En fin de compte, seul le candidat de Limousin terre de gauche fait place dans sa profession de foi à des engagements précis, au-delà de l’opposition au LGV partagée comme on l’a vu avec d’autres. Conseiller municipal NPA de Limoges, il écrit en effet : « j’interviens pour la défense de l’intérêt général et pour une véritable démocratie faisant souvent face à des décisions autoritaires ou au refus d’information, comme sur l’avenir du site de la caserne Marceau, l’implantation croissante des grandes surfaces commerciales à la périphérie de Limoges, l’adhésion contrainte de Couzeix à l’agglomération de Limoges soutenue par le Préfet et le Maire de Limoges qui met en danger les services publics locaux de l’intercommunalité « Aurence Glane Développement » qui regroupe 10 communes ». Pour être précis et juste, il faut ajouter que Jeannot-Pagès aussi déclare militer « pour un département qui ne soit plus considéré comme une grande banlieue de Limoges, et contre l’absorption de la commune de Couzeix par l’agglomération limougeaude ».

Enfin voilà des cas concrets, des prises de position claires référées à des lieux dont les noms sont énoncés et que chacun peut visualiser... enfin, on nous parle au moins de choses qui touchent immédiatement à notre vie ici, à nos déplacements, et des choses avec lesquelles on peut ne pas être d’accord (car tous les papiers regorgent de non-propositions avec lesquelles il est impossible de ne pas être d’accord, et lorsque l’on ne peut pas être en désaccord, c’est que la démocratie est morte étouffée par la langue de bois), parce que, précisément on a affaire à des prises de position en des projets concrets, déterminés. Mais hélas, il s’agit presque de l’exception qui confirme la règle du général, de l’abstraction, du truisme et de la phraséologie.

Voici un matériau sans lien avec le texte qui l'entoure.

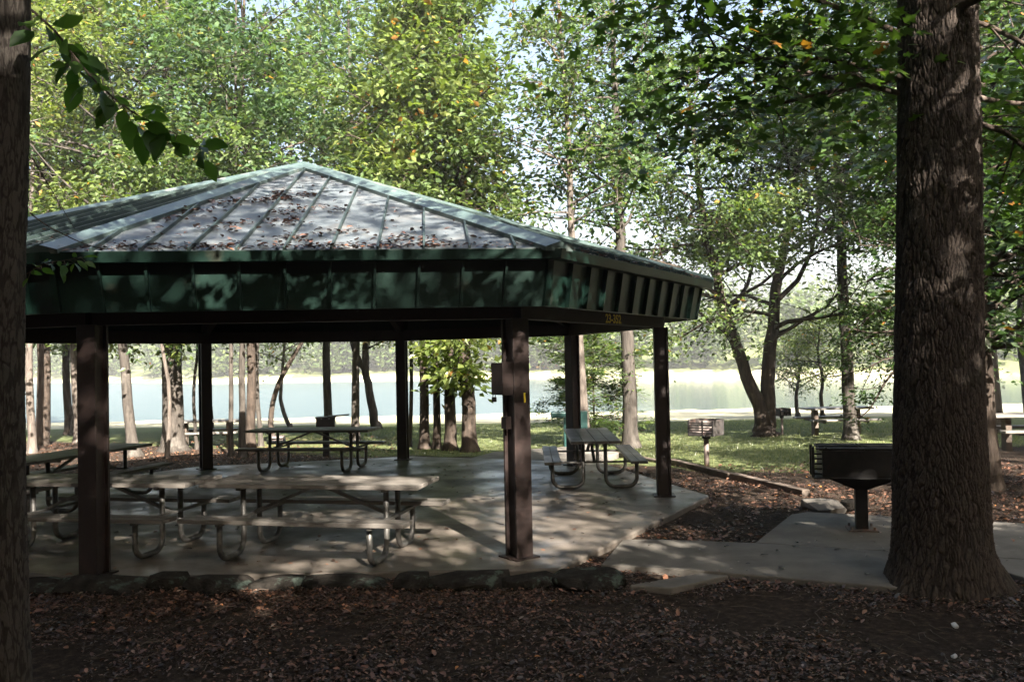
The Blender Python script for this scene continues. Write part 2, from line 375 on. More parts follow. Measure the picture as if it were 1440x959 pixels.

Chacun je crois, dans sa propre circonscription, où qu’il se trouve dans le pays, pourrait faire à peu près la même analyse… Cela n’est guère réjouissant, en vérité, mais il faut le faire, il faut leur signifier, à la fin, que nous ne voulons pas être pris pour des imbéciles par des candidats dont la plupart ne sont même pas capables (où est-ce le parti qui l’exclut ?), visiblement, d’écrire trois lignes par eux-mêmes.